-- start of PROVIDED DATA --

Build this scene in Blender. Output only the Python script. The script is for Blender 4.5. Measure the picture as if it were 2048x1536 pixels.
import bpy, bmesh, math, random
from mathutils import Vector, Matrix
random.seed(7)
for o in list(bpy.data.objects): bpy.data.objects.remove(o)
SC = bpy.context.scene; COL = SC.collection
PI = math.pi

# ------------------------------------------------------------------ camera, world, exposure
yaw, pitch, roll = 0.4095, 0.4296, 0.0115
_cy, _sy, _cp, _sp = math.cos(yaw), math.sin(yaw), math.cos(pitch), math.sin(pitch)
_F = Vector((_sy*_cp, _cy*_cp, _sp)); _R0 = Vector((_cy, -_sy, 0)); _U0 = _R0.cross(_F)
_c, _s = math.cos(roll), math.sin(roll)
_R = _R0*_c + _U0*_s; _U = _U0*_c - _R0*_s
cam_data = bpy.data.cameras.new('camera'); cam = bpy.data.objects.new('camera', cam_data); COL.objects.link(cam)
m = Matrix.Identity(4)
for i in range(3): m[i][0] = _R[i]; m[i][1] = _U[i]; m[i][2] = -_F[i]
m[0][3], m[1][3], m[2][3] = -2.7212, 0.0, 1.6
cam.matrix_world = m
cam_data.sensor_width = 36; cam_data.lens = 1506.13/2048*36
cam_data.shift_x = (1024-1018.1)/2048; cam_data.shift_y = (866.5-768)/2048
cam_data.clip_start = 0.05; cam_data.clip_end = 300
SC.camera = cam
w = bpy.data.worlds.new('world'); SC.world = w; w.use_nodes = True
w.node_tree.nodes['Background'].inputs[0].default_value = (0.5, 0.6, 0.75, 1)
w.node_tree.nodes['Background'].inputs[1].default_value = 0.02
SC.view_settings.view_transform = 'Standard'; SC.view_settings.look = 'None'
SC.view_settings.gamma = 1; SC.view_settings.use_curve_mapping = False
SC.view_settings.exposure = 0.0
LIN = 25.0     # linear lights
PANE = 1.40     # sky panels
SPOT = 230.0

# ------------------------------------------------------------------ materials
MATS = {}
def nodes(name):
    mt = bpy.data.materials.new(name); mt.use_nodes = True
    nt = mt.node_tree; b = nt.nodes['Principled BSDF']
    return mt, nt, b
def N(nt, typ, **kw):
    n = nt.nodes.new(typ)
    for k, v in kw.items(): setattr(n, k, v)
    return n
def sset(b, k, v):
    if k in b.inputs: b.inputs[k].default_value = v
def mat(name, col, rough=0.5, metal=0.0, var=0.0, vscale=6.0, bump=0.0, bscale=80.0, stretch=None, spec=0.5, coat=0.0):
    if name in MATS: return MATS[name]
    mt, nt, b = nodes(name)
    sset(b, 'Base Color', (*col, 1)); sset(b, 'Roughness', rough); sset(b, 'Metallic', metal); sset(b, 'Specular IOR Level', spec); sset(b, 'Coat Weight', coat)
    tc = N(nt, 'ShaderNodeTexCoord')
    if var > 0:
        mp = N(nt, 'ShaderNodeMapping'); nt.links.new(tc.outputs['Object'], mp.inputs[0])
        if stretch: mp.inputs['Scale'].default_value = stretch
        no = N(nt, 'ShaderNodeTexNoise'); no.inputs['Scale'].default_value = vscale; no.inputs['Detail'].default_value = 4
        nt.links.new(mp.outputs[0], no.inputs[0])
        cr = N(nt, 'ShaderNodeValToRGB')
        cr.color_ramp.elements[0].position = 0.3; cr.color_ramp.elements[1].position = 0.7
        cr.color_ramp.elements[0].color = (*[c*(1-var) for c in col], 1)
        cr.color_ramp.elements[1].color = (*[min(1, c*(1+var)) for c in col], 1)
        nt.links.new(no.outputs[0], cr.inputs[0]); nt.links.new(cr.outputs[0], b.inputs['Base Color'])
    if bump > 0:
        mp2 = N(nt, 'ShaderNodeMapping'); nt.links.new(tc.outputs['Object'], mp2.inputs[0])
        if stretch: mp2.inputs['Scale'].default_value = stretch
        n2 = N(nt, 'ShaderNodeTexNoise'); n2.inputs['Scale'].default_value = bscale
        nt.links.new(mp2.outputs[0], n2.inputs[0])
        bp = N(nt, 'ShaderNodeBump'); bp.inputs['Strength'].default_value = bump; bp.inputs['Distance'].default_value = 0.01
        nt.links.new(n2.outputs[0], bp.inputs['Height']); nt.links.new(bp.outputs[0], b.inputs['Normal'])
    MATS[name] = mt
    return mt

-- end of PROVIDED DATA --

- [EXERCISE OBJECTIVE]
Copy the lines from the start of the data verbatim, stopping after the line containing "PI = math.pi".

- [WORKED SOLUTION]
Build this scene in Blender. Output only the Python script. The script is for Blender 4.5. Measure the picture as if it were 2048x1536 pixels.
import bpy, bmesh, math, random
from mathutils import Vector, Matrix
random.seed(7)
for o in list(bpy.data.objects): bpy.data.objects.remove(o)
SC = bpy.context.scene; COL = SC.collection
PI = math.pi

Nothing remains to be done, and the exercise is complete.